Describing the content of the pitch deck, they recommended addressing the following topics in 10 slides or less. I thought it was good to get this both from a founder who has successfully raised funding as well as from the authors, who are the target audience for these products and have seen a wide variety of formats and styles. While the topics are pretty straightforward, developing slides to clearly and concisely to depict all that information is pretty challenging.

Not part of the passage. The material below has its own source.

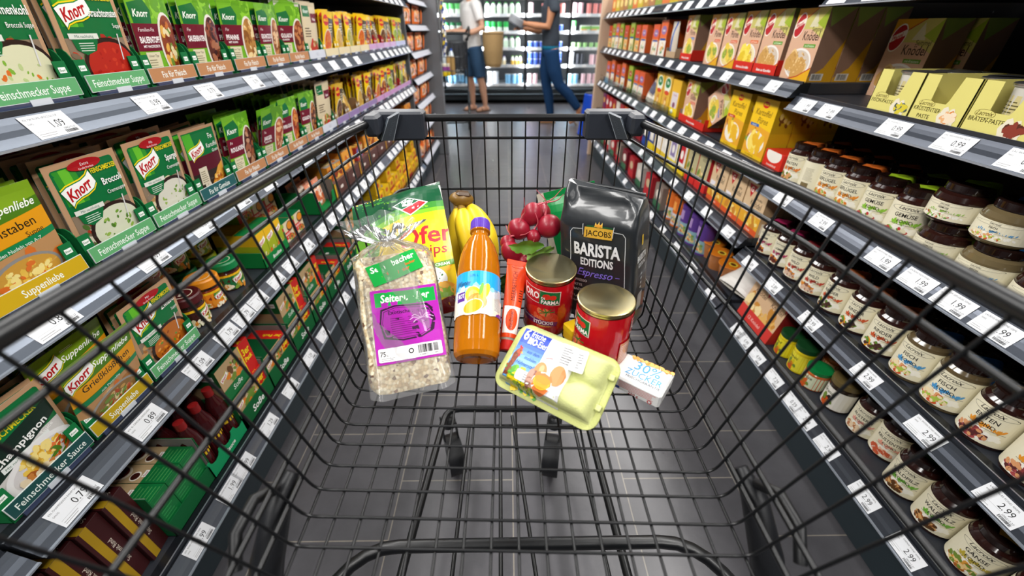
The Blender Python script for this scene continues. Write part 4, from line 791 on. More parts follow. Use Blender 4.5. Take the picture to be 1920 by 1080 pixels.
p = Pr(); p.R(0, 0, .16, .2, '#d9d4ce'); p.food(.08, .1, .02, .02, ['#b5622a', '#d9a06a'], 10, .009, 1); p.food(.09, .16, .05, .03, ['#8a2a24', '#6a5a50'], 12, .014, 2)
put(sachet(p.clip(.16, .2), .16, .2, '#d5d0ca', t=.03), 'flour_bag', (.86, 1.27, ZRB+.05), (-1.2, 0, -PI/2+.25), 'white bag lying beside the red dumpling carton on the bottom shelf', 'bag')
# yellow paste trays ---------------------------------------------------------
def paste(word, cols, loc, label, gap):
    w, h, d = .112, .082, .16; r = thing('paste_tray', label, 'tray', loc, RR_, 'yellow paste trays on the right shelf')
    c = '#dcd27a'; q = MB()
    pts = [(-w/2, 0), (w/2, 0), (w/2, h), (w*.2, h), (w*.13, h*.5), (w*.1, h*.42), (-w*.17, h*.42), (-w*.2, h*.47), (-w*.22, h), (-w/2, h)]; t_ = tri(pts); k = len(pts)
    q.add([(x, 0, z) for x, z in pts]+[(x, .0015, z) for x, z in pts], t_+[[i+k for i in f] for f in t_]+[(i, (i+1) % k, k+(i+1) % k, k+i) for i in range(k)], c, 'paper')
    q.box((-w/2, 0, 0), (-w/2+.0015, d, h), c, 'paper'); q.box((w/2-.0015, 0, 0), (w/2, d, h), c, 'paper'); q.box((-w/2, 0, 0), (w/2, d, .0015), c, 'paper'); q.box((-w/2, d-.0015, 0), (w/2, d, h), '#8d8a84', 'paper')
    p = Pr(); p.T('Lacroix', w*.26, h*.34, .0115, '#6a5a1c', shear=.4, bold=.01, fit=.03); p.E(w*.26, h*.38, .018, .007, '#6a5a1c', n=20); p.E(w*.26, h*.38, .0172, .0064, c, n=20); p.T('Lacroix', w*.26, h*.345, .0105, '#5a4a14', shear=.4, bold=.01, fit=.03)
    ws = word.split('|'); p.T(ws[0], w*.05, h*.22, .0105, '#4a4216', 'l', fit=w*.55); p.T(ws[1], w*.3, h*.06, .0105, '#4a4216', fit=w*.4) if len(ws) > 1 else None
    p.food(w*.76, h*.17, w*.15, h*.12, ['#e8dfc8'], 14, .009, 3); p.food(w*.78, h*.17, w*.12, h*.1, cols, 36, .0055, len(word), .6); p.on(q, plane(-w/2)); q.build('card_tray', r)
    return r
def cup(loc, label, up=True):
    r = thing('paste_cup', label, 'cup', loc, (0, 0, -PI/2), 'paste cups on the right shelf')
    q = MB(); q.T = Mx.Diagonal((1, 1, 1.42, 1)); q.lathe([(0, 0), (.026, 0), (.028, .003), (.033, .05), (.036, .052), (.036, .054)], '#cfcbc0', 'plastic', 24); p = Pr(); p.R(0, 0, .12, .036, '#cfc28a'); p.lines(.035, .006, .07, .032, 7, '#5a522c', .35, .3); p.bars(.074, .006, .092, .03, 14, '#3a341c'); p.on(q, cyl(.0285, .12, .006, 0, .1), .01, .02); q.build('cup_body', r)
    q = MB(); q.T = Mx.Diagonal((1, 1, 1.42, 1)); q.lathe([(.0001, .0555), (.036, .0555), (.0375, .0545), (.0375, .053)], '#c9c9cc', 'metal', 24); q.build('foil_lid', r)
PT = [('FISCH-PASTE', ['#3a4a48', '#5a6a64', '#d9c83a'], .952, 'yellow tray lettered Fisch-Paste'), ('KRUSTENTIER-|PASTE', ['#d9802a', '#e8b07a', '#f0dcc0'], .838, 'yellow tray lettered Krustentier-Paste with a gap in its cups'), ('BRATEN-PASTE', ['#7a2a24', '#5a2a1c', '#8a3a2c'], .722, 'yellow tray lettered Braten-Paste'), ('RINDER-|PASTE', ['#7a3a2a', '#a85a3a'], .606, 'yellow tray cut by the right frame edge')]
for wd, cl, y, lb in PT:
    paste(wd, cl, (.845, y, ZR1+.001), lb, 0)
    nm = lb.split('lettered ')[-1].split(' with')[0] if 'lettered' in lb else 'frame-edge tray'
    for k in range(2):
        if 'KRUST' in wd and k == 0: cup((.93, y-.02, ZR1+.004), 'paste cup set back in the Krustentier-Paste tray, before the rear one'); continue
        cup((.888+.073*k, y, ZR1+.004), '%s paste cup in the %s' % (['front', 'rear'][k], nm))
for k, (x, y) in enumerate([(.9, .64), (.895, .565)]): cup((x, y, ZR1+.084), ['paste cup stacked on the cups nearest the right frame edge', 'paste cup stacked beside another at the right frame edge'][k])
# cartons ---------------------------------------------------------------------
def pf(p, cx_, cy, s): p.E(cx_, cy, s*.55, s*.8, '#f0e6d8', -.3); p.E(cx_, cy, s*.48, s*.72, '#b51c24', -.3); p.P([(cx_-s*.55, cy-s*.3), (cx_+s*.5, cy+s*.15), (cx_+s*.55, cy+s*.5), (cx_-s*.5, cy+s*.05)], '#f0e6d8'); p.T('Pfanni', cx_, cy-s*.08, s*.4, '#c02028', shear=.3, rot=.4, bold=.02, fit=s*.8)
def knoedel(l1, l2, bowlcol, bits, chip='#5f9a2c', w=.135, h=.178, big=True, seed=1):
    p = Pr(); p.R(0, 0, w, h, '#d6ab8e'); p.P([(0, h*.72), (0, h), (w, h), (w, h*.6), (w*.6, h*.72)], '#c9c06a'); p.P([(0, h*.74), (0, h), (w*.62, h), (w*.3, h*.86)], '#e0a01c'); p.P([(w*.5, h*.75), (w*.64, h*.96), (w*.78, h*.75)], '#d9d2b0'); p.P([(w*.72, h*.8), (w, h), (w, h*.72)], '#9fb52c')
    p.P([(w*.3, h*.86), (w*.62, h), (w*.65, h), (w*.32, h*.85)], '#b83a1c'); pf(p, w*.17, h*.77, w*.3)
    p.T(l1, w*.78, h*.69, .0165, '#3a2018', 'r' if False else 'c', sx=.85, fit=w*.46); p.T(l2, w*.66, h*.57, .031, '#3a1c16', bold=.005, sx=.8, fit=w*.62); p.R(w*.52, h*.47, w*.9, h*.52, chip); p.T('mit Kräutern', w*.71, h*.48, .008, '#eef2e0', fit=w*.34)
    p.E(w*.5, h*.24, w*.43, h*.22, '#ece6e0', n=28); p.E(w*.5, h*.24, w*.38, h*.19, bowlcol, n=28); p.food(w*.48, h*.25, w*.3, h*.15, bits, 16, w*.13, seed, .85); p.food(w*.48, h*.25, w*.3, h*.15, bits[1:]+['#b98a4a'], 50, w*.022, seed+3)
    p.P([(w*.3, 0), (w, 0), (w, h*.2), (w*.62, h*.06)], '#e0a81c'); p.L([(w*.3, 0), (w*.62, h*.06), (w, h*.2)], .003, '#b8321c'); return p
def kside(d=.07, h=.178):
    p = Pr(); p.R(0, 0, d, h, '#8a6a58'); p.P([(0, 0), (d, 0), (d, h*.6), (d*.5, h*.2), (0, h*.06)], '#c9941c'); p.P([(d*.2, h*.75), (d, h), (0, h)], '#8a9a4a'); p.R(d*.1, h*.02, d*.6, h*.12, '#d9d4cc'); p.bars(d*.15, h*.03, d*.55, h*.11, 14); return p
KB = ['#d9b06a', '#e3c084', '#c99a54']; PB = ['#ecd23a', '#f2dc5a', '#e0c02c']
cm = {}
cm['semmel'] = carton(.135, .07, .178, '#b98a5a', knoedel('Semmel', 'Knödel', '#cfc0b0', KB, seed=2), None, kside(), kside())
cm['kart'] = carton(.135, .07, .178, '#b98a5a', knoedel('Kartoffel', 'Knödel', '#e8dcae', PB, '#e0662a', seed=3), None, kside(), kside())
cm['pueree'] = carton(.13, .07, .178, '#d9c06a', knoedel('Kartoffel', 'Püree', '#e6cf8a', ['#f0dc84', '#e6c84a', '#8aa83a'], '#d9582a', w=.13, seed=4), None, kside(), kside())
cm['pueree2'] = carton(.13, .07, .178, '#d9c06a', knoedel('Flocken', 'Püree', '#e6cf8a', ['#f0dc84', '#e6c84a', '#8aa83a'], '#2a6ab0', w=.13, seed=5), None, kside(), kside())
GC_ = 'cartons on the right shelves'
ZF0, ZF1, ZF2, ZF3, ZFB = 1.158, .921, .668, .436, .176
red = lambda w: opentray(w, .16, .045, '#c9281c', inner='#a89a90', text='Beste aus Kartoffeln', front=.03, tsz=.36)
for i, (k, y, z, lb) in enumerate([('semmel', 1.345, 0, 'Semmel Knödel carton nearest the camera, standing outside the trays'), ('semmel', 1.505, .003, 'Semmel Knödel carton in a red tray beside its nearer twin'), ('kart', 1.648, .003, 'Kartoffel Knödel carton with yellow dumplings, in a red tray'), ('pueree', 1.793, 0, 'nearer of two adjoining Püree cartons with orange bands'), ('pueree', 1.935, 0, 'farther of two adjoining Püree cartons with orange bands'), ('pueree2', 2.2, .003, 'Püree carton with a blue band in a red tray')]):
    put(cm[k], 'dumpling_carton', (.862, y, ZF1+z), RR_, lb, 'carton', GC_)
    if z: put(red(.142), 'red_tray', (.857, y, ZF1+.0005), RR_, 'red display tray under the %s' % lb.split(' in a')[0], 'tray', 'red trays on the right shelf')
    for b in (1, 2): put(cm[k], 'dumpling_carton', (.862+.073*b, y, ZF1+z), RR_, '%s carton behind the %s' % (['', 'second', 'third'][b], lb.split(',')[0].split(' standing')[0].replace(' carton', '', 1)), 'carton', GC_)
for i in range(2):       # shaded cartons of the next bay, deeper on the shelf
    put(cm['semmel'], 'dumpling_carton', (1.02+.08*i, 1.17-.02*i, ZR1+.001), RR_, 'shaded dumpling carton set back beside the yellow paste trays, %s' % ['front', 'rear'][i], 'carton', GC_)
def cereal(c1, c2, c3, seed, w=.11, h=.17):
    p = Pr(); p.R(0, 0, w, h, c2); p.R(0, h*.5, w, h, c1); p.R(0, h*.44, w, h*.52, c3); p.food(w*.5, h*.22, w*.3, h*.15, ['#e8c88a', '#d99a3a', '#f4eee0', '#4a8a4a'], 14, w*.12, seed); p.E(w*.5, h*.72, w*.36, h*.12, '#8a6aa0' if seed % 2 else '#a83a2a'); p.T('Kräcker' if seed % 2 else 'Crunch', w*.5, h*.69, h*.08, '#f4eee0', bold=.02, fit=w*.6); p.R(w*.1, h*.44, w*.9, h*.5, '#2a4a9a'); return p
cz = [carton(.11, .06, .17, '#c9541c', cereal('#e0642c', '#e8e0d6', '#d98a3a', 1)), carton(.11, .06, .15, '#d9602a', cereal('#d9582a', '#e6dcd0', '#e8a04a', 3, h=.15)), carton(.1, .06, .165, '#7a9a2c', cereal('#9ab02c', '#e8d8a0', '#6a8a2c', 2, .1, .165)), carton(.1, .06, .15, '#d9702a', cereal('#c9401c', '#e8b06a', '#4a8a3c', 4, .1, .15))]
for i, (k, y, dz) in enumerate([(0, 2.59, 0), (1, 2.72, 0), (1, 2.96, 0), (3, 3.1, 0), (2, 3.24, 0), (3, 3.4, 0), (2, 3.55, 0), (0, 3.68, 0), (2, 3.8, 0), (3, 3.92, 0)]):
    for b in range(2): put(cz[k], 'snack_carton', (.864+.065*b, y, ZF1+dz), RR_, '%s orange snack carton past the blue-banded Püree carton, upper shelf, %s' % (ORD[i], ['front', 'rear'][b]), 'carton', GC_)
p = Pr(); p.R(0, 0, .09, .16, '#cfc4b4'); p.L([(.03, 0), (.06, .16)], .018, '#2a5ab0'); put(sachet(p.clip(.09, .16), .09, .16, '#cfc4b4', t=.015), 'snack_bag', (.875, 2.42, ZF1+.001), (.05, 0, -PI/2), 'pale bag with a blue stripe between orange cartons and Püree', 'bag')
put(opentray(.14, .12, .045, '#b59a7a', front=.03), 'display_tray', (.86, 2.42, ZF1), RR_, 'torn brown tray around the blue-striped bag', 'tray')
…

  • The problem you are solving
  • Size of the opportunity
  • Strength of the team
  • Level of competition and your competitive advantage
  • Your plan of attack, milestones, and current status
  • Summary financials and use of proceeds

 

Additional Notes

The following are some words of wisdom I made note of:

  • On vetting your VCs:
    • “The best VCs will give you… a list of all the entrepreneurs they’ve worked with in the past and ask you to pick a few for reference checks. The best reference checks are ones you can do where the company went through hard times…as you will learn from these how the VC handled messy and adversarial situations.”
  • On closing a deal:
    • “If a VC passes on a deal with you…do your best to politely insist on feedback as to why. Don’t worry that someone is telling you that your baby is ugly. Ask for the feedback, demand it, get it, absorb it, and learn from it.”
    • “When signing a term sheet, always ask your VC whether the terms have been approved by the partnership or if there is another approval step in the process.”
  • On information rights:
    • “Feel free to insist on a strict confidentiality clause to accompany your information rights.”
  • On no-shop agreements:
    • “In all cases, the entrepreneur should bound the no-shop agreement by a time period. This makes the commitment bidirectional – you agree not to shop the deal; the VC agrees to get things done within a reasonable time frame.”
    • “As an entrepreneur, you should also ask that the no-shop clause expire immediately if the VC terminates the process.”
  • On negotiating:
    • “As for which deal terms matter, we’ve talked previously about economics and control. We’d suggest that any significant time you are spending negotiating beyond these two core concepts is a waste of time. Pick a few things that really matter – the valuation, stock option pool, liquidation preferences, board, and voting controls – and be done with it.”
    • “One successful negotiation tactic is to ask VCs up front, before the term sheet shows up, what the three most important terms are in financing for them. You should know and be prepared to articulate your top three as well. If the VCs are pounding hard on a point that is not one of their stated top three, it’s such easier to call them out on that fact and note that they are getting most or all of their main points.
    • “Unless you are a very experienced negotiator, we suggest an order where you start with some important points that you think you can get to yes quickly. This way, both parties will feel good that they are making progress toward a deal…Then dive into the minutiae.”
  • On basic legal issues:
    • “Realize that even if you pay for the code written by someone else, you don’t own the code unless you get whoever wrote the code to sign a document saying that the code was ‘work for hire.’”
    • “If you are not going to raise any VC or angle money, an S Crops is the best structure as it has all the tax benefits and flexibility of a partnership – specifically a single tax structure versus the potential for the double tax structure of a C Corp – while retaining the liability protection of a C Corp.”
    • “If you are going to raise VC or angel money, a C Corp is the best (and often required) structure.”
    • If you don’t file an 83(b) election within 30 days after receiving your stock in a company, you will almost always lose capital gains treatment of your stock when you sell it.”